Like I always say, as we grow into adulthood, we are able to mask these feelings behind sophistication and guile but the inherent and elemental in us cannot squelch and vanquish these innervations. Comparisns are two fold, one that we ourselves endorse with our own person and those that we involve others in from children to friends, spouses to neighbors.

It is the most lowdown thing to revel in, measure the precious relationships and people in your life to someone else. It is very demeaning and de motivating to everyone involved, including ourselves. The minute I have negatively compared my child with another, I have delivered a severe blow to the child's own self confidence and maimed him in ways that are not apparent immediately.

When I have weighed my friends strengths or my spouses weakness with someone else and have been critical of it, I have inadvertently conveyed my contempt and this cannot help anyone, especially myself. It's a double edged sword, while I have used it, with whatever intentions ( I have heard that when you compare you give the person a goal, a hero to live up to and emulate... sic!) not only do I damage the other person's confidence and psyche, I also jeopardise my own relationship.

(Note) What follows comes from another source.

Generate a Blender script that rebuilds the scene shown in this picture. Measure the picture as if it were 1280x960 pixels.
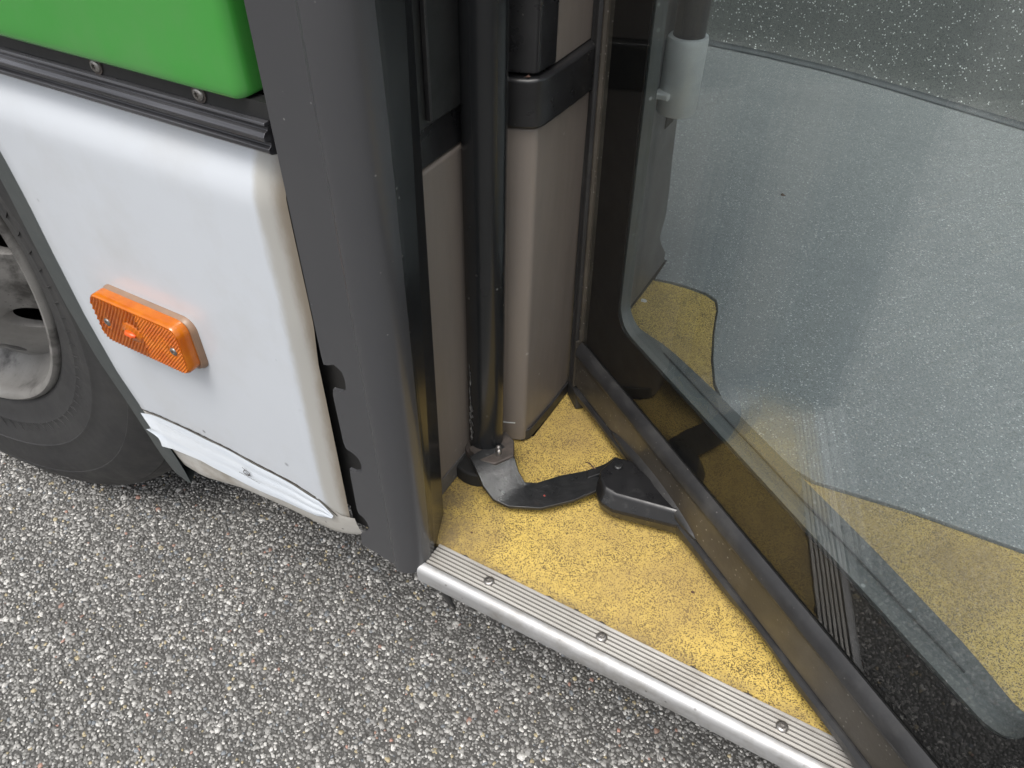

Relationships are precious and need to be nurtured, they are fragile and need nourishment. The word compare has the 'pare' in it. Pare means to reduce, prune, trim, slash and scrape among other synonymous meanings.

I know in my naivete I probably have been guilty of all of the above and I sincerely apologise for being insensitive and stupid. But I also promise that I will never lessen the value of any relationship by ever likening it with another.

Each being unique, special and complete in itself.